Step 1. Ensure Logs Flow to Elasticsearch

Using Logstash or Filebeat, ensure your Spring Boot logs stream into Elasticsearch with traceId and spanId included.

Example Logstash Filter:

Enrich logs with traceId if not already present:

filter {
  json {
    source => "message"
  }
  mutate {
    add_field => { "traceId" => "%{[traceId]}" }
  }
}

Step 2. Search Logs by TraceId in Kibana

1. Open Kibana Discover.
2. Use a query to filter logs by traceId: traceId:"123abc456def789"
3. View logs from all microservices associated with the request.

Step 3. Save Search Queries

Save frequently used queries (e.g., service-specific error logs) for faster debugging.

With Kibana’s search capabilities, you can drill down into logs for specific traces, even in complex architectures.

Visualizing the Trace Flow of a Request in Zipkin

While Kibana helps analyze logs, Zipkin provides an intuitive visual representation of a request’s flow.
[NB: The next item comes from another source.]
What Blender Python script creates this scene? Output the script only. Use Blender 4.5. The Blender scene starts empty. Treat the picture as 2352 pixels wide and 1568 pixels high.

Step 1. Add Zipkin to the Setup

Include the dependency in your Spring Boot application:

<dependency>
    <groupId>org.springframework.cloud</groupId>
    <artifactId>spring-cloud-sleuth-zipkin</artifactId>
</dependency>

Step 2. Configure Zipkin in application.properties:

Point your application to the Zipkin server:

spring.zipkin.base-url=http://localhost:9411

Step 3. Run the Zipkin Server

Use Docker to start Zipkin:

docker run -d -p 9411:9411 openzipkin/zipkin

Step 4. View Trace Flow

1. Access the Zipkin UI at http://localhost:9411.
2. Search for traces by traceId.
3. Visualize request flows, including service dependencies, spans, and latencies.

Example Visualization:

• Service A → Service B → Service C
• See where latencies originate or which service failed within the trace.

By integrating Zipkin, you gain a deeper understanding of system bottlenecks and performance issues.

Summary

Distributed tracing with Spring Sleuth, Zipkin, and ELK offers unparalleled insights into microservices architectures. Here’s what we covered:

1. Spring Cloud Sleuth: Provides seamless propagation of traceId and spanId.
2. Logback Customization: Logs trace-related data for easier correlation in Kibana.
3. Kibana Search: Enables querying logs by traceId to reconstruct request flows.
4. Zipkin Visualization: Offers a graphical representation of trace flows for better debugging.

Implement these tools in your Spring Boot microservices today to take observability to the next level. With these insights, debugging becomes faster, bottlenecks clearer, and your systems more resilient.